Marriage, when hard, fast and doctrinal, has backtracked the process, whoring these elements so that they fit into the agenda. This means that the three elements will be made into must bes and should bes—into a rigid form that does not truly befit true love, in its freeform, that one person would give to another wholeheartedly anyway, and why on Earth they would even do that. There's a different beauty altogether when the wind blows a course of its own mind.

Some of these things are wholesome central life experiences that you engage with at various levels before marriage created a sacrosanct version of them that became their supreme gospel. You don't discover sex the moment your marriage reception or ceremony is done. You don't romantically fall for someone the very moment you are truly ready for marriage. We naturally experience and engage with these things much before we reach modern marriageable age. The naturally rebellious learn boundaries, value and respect as they grow, without throwing these things around valuelessly. Making them taboos when we're curious has only resulted in keeping them taboos when they are allowed even while married. Marriage reduces their natural state to a twisted version, something that has to be formed into self-loops to defend.
So, we've visited the underbelly and discovered the missing ingredient. Love sets it right, but marriage strangles that very love into something else completely** thereby losing a ploy it can very easily win.

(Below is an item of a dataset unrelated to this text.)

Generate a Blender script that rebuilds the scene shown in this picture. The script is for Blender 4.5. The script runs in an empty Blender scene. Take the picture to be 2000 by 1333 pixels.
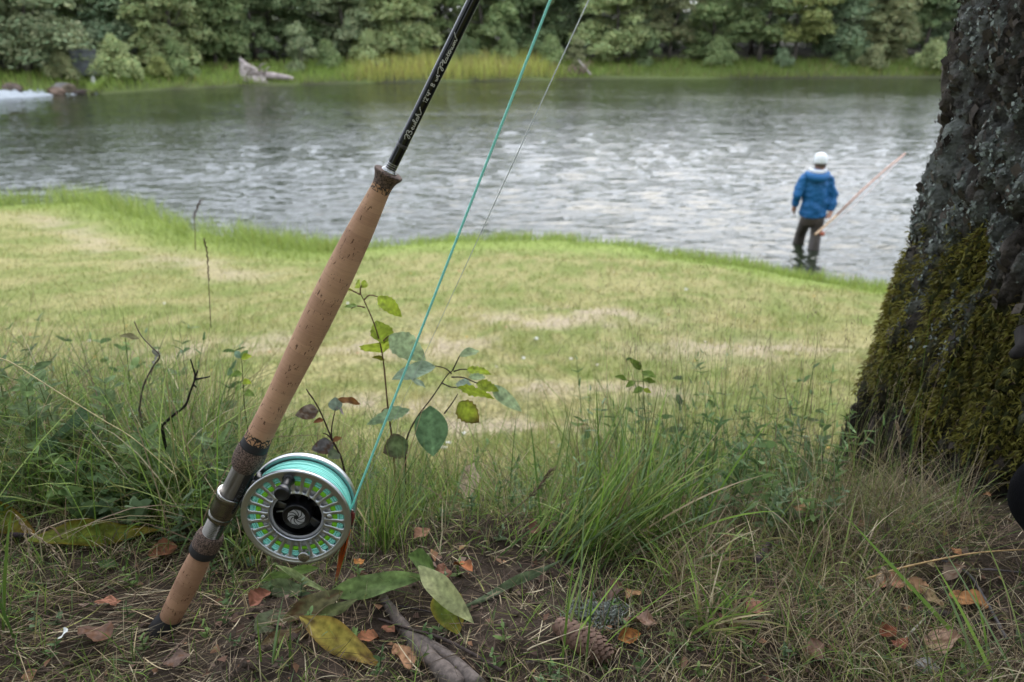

Talking of extreme unnatural obsessive control, there's a bigger darkness to follow, even with pristine true love. It's the elephant in the room that's ignored for so long it's practically a skeleton that hanging out there that everyone ignores. Let's pull back with the marriage bashing a bit.

Let's go back to an unbound Universe where these three elements are not restricted and distorted. The social institution romantic love endorses a deeper sin: control. When two people get into a relationship, the form it takes and institution that it builds itself on reeks ownership from all sides—even before the ring's on the finger. Prior to it, love was the true version: family, true friends (and anything else that served a true substitute/addition). That is solid rock and never dissipates - to the point that it defines love (and always will when the romantic version that follows fails).   

The dating norms we've accustomed ourselves turn the tables on life as it were. It's not simply an "I like you, you like me, our lives meet, this awesome, let's do this", "You are amazingly beautiful, I want you, I will go the ends of the earth and keep you, what say?" or anything like that. It's "You are mine, I am yours, you belong to me, I belong to you, we've shattered life as we knew it". There's a desire to "be somebody's", as if they themselves are not enough. There is a breakdown/loss/complete absence of wholesome individuality as a person. It's like that's the big dream of love: to have a deep relationship where all your individual progress as an person up to that point can be laid to waste just so that you can be willingly run over to meet someone who will dress, talk and be the way you like them to so that they do what you'd like them to, in devotion to you.     

It's a strange thing to desire be owned by somebody or own somebody as a norm. It's as sick as the distortion of the three core values by marriage. If we strip the unaddressed factor of love it depends on (via the norm which is practiced), we take away charm. We can easily start defending marriage as an economical arrangement that is not based on a primary affection/concern/relationship with each other, that isn't hateful in any way and takes care of the kids with no bad influence on them because the two people involved are minimally civil. We could say it need not require sexual commitment beyond bearing children. We could even argue things like whether partners must marry and live and move together in the same house? Or if the husband's job location and schedule have to take preference over the girl's own career and professional growth? If the two people need to be represented as one whole piece consisting two people wherever they go? If the girl must have the boy's surname name... and many, many more. 

If you choose to sit and crib about marriage, you need to first know that the suggested solution is a deeper part and root of the problem. We need to understand that love was never integral to it to start with. It was about everything else but*! It gave actual marriage a bump up from crude to human. But it doesn't, and didn't, need marriage**. What it needs is a correction of its protocol of ownership. Whatever gets lost in between correcting that, even if a loss of romance, is worth it—because being owned, owning or the taught innocent impulse to do either in the name of love is worse! If love, dating and marriage needs a hard reality check, we may have to be opening to changing its model of operation. If you defend this humanized version of marriage, you need to keep a zero tolerance on the control.